KJo: ‘Barfi’!. I had a cardiac arrest while watching that film. I was weeping more than the entire cinema put together. There was like this Ganga, Jamuna and Saraswati coming out of my eyes. I was moved by his performance in the film, and I loved the entire cast and Anurag Basu’s work. There’s a reason that I didn’t watch ‘Besharam’, I knew he wouldn’t be good in it. I don’t want to watch a bad Ranbir film. I have not seen it and I turn it off even now when it comes on TV.

How do you both deal with failure?
RK: I have been a part of a lot of films, which have failed at the box-office. I remember Karan came to my house the day ‘Bombay Velvet’ released, and he sat on the couch and said… ‘Well, you are f****d now. What are you going to do?’ And that’s about it. We moved on from there. Karan was a very important person when my whole failure phase was on. He’s always shown me the real picture.

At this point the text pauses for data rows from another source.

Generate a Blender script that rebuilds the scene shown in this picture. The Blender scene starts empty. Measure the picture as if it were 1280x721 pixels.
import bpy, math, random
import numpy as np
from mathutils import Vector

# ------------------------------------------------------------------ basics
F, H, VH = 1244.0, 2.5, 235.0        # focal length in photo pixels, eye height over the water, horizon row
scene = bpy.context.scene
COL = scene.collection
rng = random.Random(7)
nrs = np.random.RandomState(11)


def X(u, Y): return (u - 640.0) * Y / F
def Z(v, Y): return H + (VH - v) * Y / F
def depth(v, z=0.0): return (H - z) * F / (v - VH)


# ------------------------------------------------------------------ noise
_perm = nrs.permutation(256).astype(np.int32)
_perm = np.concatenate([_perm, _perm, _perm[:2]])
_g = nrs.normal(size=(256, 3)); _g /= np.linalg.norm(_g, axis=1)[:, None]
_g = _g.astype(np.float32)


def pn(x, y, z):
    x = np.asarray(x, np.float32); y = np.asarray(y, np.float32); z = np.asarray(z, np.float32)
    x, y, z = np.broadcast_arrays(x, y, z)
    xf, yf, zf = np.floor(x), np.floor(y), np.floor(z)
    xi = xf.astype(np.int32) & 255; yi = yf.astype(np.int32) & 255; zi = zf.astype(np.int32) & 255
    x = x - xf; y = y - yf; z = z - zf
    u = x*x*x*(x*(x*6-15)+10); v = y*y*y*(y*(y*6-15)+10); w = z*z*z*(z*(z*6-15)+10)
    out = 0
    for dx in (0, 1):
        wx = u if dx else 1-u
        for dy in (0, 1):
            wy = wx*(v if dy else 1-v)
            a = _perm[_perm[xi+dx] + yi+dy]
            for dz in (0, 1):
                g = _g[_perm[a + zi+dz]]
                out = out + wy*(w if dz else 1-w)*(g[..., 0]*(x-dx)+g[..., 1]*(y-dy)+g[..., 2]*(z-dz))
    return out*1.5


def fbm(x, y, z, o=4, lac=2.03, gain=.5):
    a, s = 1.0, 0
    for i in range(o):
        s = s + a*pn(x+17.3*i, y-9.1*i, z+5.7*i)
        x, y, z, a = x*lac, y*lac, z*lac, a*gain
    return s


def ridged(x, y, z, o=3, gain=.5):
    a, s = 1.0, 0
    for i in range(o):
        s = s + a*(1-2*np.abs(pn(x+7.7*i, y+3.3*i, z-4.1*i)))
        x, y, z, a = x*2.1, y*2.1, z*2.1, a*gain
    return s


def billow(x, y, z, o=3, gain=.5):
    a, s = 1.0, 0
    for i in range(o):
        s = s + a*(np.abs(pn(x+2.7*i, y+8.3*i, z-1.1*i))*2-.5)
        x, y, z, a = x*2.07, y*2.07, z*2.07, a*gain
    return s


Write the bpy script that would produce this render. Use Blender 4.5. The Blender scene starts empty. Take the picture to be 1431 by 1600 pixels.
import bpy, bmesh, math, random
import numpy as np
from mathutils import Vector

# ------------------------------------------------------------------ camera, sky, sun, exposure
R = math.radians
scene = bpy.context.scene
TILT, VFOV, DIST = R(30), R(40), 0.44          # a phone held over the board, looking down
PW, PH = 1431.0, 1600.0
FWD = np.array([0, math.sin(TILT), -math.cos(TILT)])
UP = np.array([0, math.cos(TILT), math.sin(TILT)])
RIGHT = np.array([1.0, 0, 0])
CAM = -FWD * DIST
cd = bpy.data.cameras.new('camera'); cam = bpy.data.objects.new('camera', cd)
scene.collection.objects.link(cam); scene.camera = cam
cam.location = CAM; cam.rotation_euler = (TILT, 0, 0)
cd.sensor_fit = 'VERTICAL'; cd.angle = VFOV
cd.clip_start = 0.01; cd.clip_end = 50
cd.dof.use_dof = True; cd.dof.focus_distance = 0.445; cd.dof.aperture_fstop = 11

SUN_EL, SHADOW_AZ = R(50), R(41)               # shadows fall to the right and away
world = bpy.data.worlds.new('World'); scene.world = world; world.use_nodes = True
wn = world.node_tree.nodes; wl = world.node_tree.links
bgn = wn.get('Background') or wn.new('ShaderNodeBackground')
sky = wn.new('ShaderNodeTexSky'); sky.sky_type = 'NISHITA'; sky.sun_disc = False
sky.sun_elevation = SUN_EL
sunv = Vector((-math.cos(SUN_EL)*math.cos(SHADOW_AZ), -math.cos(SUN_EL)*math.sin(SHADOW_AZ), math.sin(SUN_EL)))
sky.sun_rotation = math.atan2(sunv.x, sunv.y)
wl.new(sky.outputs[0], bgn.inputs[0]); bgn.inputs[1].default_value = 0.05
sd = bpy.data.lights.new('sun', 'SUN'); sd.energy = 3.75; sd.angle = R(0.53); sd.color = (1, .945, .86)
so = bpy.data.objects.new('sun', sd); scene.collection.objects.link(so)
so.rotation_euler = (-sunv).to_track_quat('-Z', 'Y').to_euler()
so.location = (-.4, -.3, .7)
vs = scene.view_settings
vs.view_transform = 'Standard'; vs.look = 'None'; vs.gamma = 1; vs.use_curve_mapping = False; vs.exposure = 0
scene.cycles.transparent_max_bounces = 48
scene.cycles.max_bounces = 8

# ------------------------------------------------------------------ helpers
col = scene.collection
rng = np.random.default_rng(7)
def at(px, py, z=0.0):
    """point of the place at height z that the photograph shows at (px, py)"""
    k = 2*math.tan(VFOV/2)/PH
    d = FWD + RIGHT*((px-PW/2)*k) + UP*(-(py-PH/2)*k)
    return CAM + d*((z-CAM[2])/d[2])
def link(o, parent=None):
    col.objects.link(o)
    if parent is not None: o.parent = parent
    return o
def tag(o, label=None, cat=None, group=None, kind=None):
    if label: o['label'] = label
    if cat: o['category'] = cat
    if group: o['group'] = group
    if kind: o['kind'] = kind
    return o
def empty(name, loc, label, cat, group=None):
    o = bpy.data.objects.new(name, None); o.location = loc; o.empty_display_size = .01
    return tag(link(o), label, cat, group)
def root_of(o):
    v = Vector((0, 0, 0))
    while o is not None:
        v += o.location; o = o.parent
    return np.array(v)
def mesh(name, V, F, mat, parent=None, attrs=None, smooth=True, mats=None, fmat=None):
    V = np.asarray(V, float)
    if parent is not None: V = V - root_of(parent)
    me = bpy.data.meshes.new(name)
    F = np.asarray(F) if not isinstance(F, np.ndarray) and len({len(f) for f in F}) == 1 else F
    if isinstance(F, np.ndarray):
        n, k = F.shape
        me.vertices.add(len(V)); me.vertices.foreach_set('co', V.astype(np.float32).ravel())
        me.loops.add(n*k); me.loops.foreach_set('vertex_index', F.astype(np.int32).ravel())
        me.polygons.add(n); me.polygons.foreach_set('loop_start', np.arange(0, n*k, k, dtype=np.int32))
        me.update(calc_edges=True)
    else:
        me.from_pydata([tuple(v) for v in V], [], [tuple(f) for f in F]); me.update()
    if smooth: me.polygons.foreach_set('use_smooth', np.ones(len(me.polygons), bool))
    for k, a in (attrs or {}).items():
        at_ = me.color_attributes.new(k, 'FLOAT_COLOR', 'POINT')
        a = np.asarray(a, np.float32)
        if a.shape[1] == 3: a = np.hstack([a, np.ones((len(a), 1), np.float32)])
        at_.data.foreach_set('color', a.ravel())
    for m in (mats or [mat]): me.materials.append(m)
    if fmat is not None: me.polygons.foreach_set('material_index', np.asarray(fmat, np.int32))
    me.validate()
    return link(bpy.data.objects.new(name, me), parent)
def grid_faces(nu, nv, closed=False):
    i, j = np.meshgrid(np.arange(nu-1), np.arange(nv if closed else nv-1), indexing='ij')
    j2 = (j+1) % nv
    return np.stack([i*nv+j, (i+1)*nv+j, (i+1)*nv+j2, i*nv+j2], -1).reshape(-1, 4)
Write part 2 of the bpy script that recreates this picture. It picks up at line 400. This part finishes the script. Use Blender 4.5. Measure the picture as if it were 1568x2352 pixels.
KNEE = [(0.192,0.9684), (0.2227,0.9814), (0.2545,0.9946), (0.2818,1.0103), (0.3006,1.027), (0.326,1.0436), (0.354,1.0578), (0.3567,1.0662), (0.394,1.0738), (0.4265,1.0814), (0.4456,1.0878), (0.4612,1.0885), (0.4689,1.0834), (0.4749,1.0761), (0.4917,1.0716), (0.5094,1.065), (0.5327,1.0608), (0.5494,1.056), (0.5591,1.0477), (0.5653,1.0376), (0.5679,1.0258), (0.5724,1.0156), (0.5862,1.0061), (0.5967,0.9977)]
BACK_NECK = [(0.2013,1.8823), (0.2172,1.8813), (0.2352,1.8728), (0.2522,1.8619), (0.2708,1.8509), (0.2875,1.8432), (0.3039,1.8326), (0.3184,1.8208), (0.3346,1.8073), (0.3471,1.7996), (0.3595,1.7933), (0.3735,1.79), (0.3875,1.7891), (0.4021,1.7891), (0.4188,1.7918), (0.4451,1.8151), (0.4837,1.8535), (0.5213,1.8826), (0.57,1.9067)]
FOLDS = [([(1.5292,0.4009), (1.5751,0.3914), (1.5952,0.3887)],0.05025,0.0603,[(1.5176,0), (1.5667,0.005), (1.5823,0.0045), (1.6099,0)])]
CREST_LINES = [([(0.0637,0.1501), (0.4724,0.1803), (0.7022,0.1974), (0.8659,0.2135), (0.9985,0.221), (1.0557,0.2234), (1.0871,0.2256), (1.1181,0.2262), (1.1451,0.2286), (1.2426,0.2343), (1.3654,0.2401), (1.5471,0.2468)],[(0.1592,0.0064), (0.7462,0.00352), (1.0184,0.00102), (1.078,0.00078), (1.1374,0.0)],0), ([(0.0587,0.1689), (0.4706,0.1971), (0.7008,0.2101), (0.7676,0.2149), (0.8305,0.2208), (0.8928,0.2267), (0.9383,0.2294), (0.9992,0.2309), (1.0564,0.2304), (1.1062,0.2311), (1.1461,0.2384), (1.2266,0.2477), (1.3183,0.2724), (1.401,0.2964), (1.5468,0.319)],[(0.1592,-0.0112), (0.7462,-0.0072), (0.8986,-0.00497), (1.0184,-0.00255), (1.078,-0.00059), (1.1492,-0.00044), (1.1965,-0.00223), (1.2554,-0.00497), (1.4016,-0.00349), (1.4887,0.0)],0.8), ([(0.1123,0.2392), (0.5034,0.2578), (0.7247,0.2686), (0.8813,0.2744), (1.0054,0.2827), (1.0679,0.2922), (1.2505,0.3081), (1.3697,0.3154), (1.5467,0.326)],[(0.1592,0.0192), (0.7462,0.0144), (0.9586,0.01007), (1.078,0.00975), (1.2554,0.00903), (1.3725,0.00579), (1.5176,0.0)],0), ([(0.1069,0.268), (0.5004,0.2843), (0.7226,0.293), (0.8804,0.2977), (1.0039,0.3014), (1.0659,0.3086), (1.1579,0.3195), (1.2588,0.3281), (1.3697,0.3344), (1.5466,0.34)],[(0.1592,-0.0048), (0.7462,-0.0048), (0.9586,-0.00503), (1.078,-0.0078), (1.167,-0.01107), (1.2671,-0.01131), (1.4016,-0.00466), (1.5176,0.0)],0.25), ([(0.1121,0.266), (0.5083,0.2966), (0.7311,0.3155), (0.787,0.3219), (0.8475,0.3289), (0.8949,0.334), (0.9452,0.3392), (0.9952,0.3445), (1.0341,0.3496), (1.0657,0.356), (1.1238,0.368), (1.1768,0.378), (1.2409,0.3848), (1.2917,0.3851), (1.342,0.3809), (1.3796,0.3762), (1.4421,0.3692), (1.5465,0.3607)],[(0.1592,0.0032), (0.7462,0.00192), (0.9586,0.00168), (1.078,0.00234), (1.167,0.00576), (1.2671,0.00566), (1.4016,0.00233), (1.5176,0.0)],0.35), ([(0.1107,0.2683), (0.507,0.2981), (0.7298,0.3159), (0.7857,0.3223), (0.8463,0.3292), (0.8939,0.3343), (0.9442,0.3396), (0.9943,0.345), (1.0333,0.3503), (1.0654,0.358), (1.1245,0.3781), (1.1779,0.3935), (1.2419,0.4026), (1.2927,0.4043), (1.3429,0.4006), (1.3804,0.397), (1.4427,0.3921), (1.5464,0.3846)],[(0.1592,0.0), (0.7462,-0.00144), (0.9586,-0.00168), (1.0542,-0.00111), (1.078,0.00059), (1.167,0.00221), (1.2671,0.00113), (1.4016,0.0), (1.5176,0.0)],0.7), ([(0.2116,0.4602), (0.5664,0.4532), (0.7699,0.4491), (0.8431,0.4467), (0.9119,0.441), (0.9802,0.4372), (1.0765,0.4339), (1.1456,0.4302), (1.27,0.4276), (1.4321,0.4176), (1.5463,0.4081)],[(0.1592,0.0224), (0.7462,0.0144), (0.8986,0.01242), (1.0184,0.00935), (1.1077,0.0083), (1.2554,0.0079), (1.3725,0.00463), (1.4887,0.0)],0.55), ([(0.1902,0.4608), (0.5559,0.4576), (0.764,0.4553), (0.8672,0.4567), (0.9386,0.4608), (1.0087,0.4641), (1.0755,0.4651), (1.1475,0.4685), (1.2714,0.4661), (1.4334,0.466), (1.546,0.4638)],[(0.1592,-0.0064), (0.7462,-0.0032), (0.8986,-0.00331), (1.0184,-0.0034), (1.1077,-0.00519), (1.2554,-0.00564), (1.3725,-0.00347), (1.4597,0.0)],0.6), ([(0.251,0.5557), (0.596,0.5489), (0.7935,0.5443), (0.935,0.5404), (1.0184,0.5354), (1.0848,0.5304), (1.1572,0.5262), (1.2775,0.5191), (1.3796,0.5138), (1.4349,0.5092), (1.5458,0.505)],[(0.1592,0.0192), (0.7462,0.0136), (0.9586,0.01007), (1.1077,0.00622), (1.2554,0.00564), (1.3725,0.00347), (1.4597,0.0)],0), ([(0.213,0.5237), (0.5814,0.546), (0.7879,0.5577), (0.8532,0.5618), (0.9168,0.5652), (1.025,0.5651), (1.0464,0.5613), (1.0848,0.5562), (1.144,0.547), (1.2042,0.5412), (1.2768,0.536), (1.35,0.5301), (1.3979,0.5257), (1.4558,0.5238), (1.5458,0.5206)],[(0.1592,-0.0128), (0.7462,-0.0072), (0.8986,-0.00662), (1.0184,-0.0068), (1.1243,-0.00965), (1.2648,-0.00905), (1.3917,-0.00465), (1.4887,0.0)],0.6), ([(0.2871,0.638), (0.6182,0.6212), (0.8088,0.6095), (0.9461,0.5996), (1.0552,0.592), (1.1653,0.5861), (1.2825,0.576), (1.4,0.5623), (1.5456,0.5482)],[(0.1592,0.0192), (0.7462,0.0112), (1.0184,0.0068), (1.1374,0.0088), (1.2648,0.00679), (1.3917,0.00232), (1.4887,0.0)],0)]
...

KJo: When a film is a mid-level success, it bothers me more than extreme failure. When it’s the former, you don’t know what you are learning. Was the timing galat , or is that the film didn’t reach its optimum? Fortunately, one quality that I have is that I’m not delusional. I almost always know when a film is not going to work. I always see the failure coming. I have told filmmakers, ‘Listen, this film is not going to work, but now let’s get out and tell the world that it is working and build that energy around it’.

Karan, do you want to act again?
KJo: Can you please tell the whole world out there that I really want to act again? So what if it didn’t work the first time? I am not being offered any roles.

RK: What kind of characters would you like to play Karan? Like, would you play Rajat Kapoor’s role in ‘Kapoor & Sons’ (Since 1921)?

KJo: Yes, I would, though I think I’m a little young for it. Nobody is coming to me with these roles. I want to refuse a role at least once in my life; I am not being given that option. I want to act in one hit film and then maybe I will retire.

Ranbir, what do you have to say about Karan being a fashion icon?
RK: Honestly, I believe that I am ten times more fashionable than Karan. There was a point and shift in our friendship when he started copying the brands that I wore (laughs). There was a time when I looked up to his fashion sense, but right now, I am 10 steps ahead of him. Okay, let’s say if not ahead, equal to him. Earlier, he would judge my fashion sense a lot, we would joke about it. But that has changed. Now, I do that to him because he repeats his clothes, like four days in a row.
Karan, really???
KJo: Yes, only sometimes at work. But I really feel that there is no reason for some people to not make an effort to look good. Sometimes, people just wear things that don’t compliment them. If you are walking the red carpet, it doesn’t mean that you look like one. Power to Sonam Kapoor, she changed the whole game of red carpet in our country. Alia, too. For me, being fashionable is a multi-billion dollar business. Sidharth, Alia and Varun get messages from me all the time, with screen grabs asking them why they have worn a certain outfit.

RK: While we were shooting, I have seen messages on his phone from other actors asking if they should wear this or that to the airport.
KJo: Yeah, sometimes it’s funny how the cost of your airport look is more than the cost of the tickets. It is more important than where you are going or what you are doing. I am just saying there is going to be paparazzi, so get your airport look right. And if you have so much of a problem, then take the train!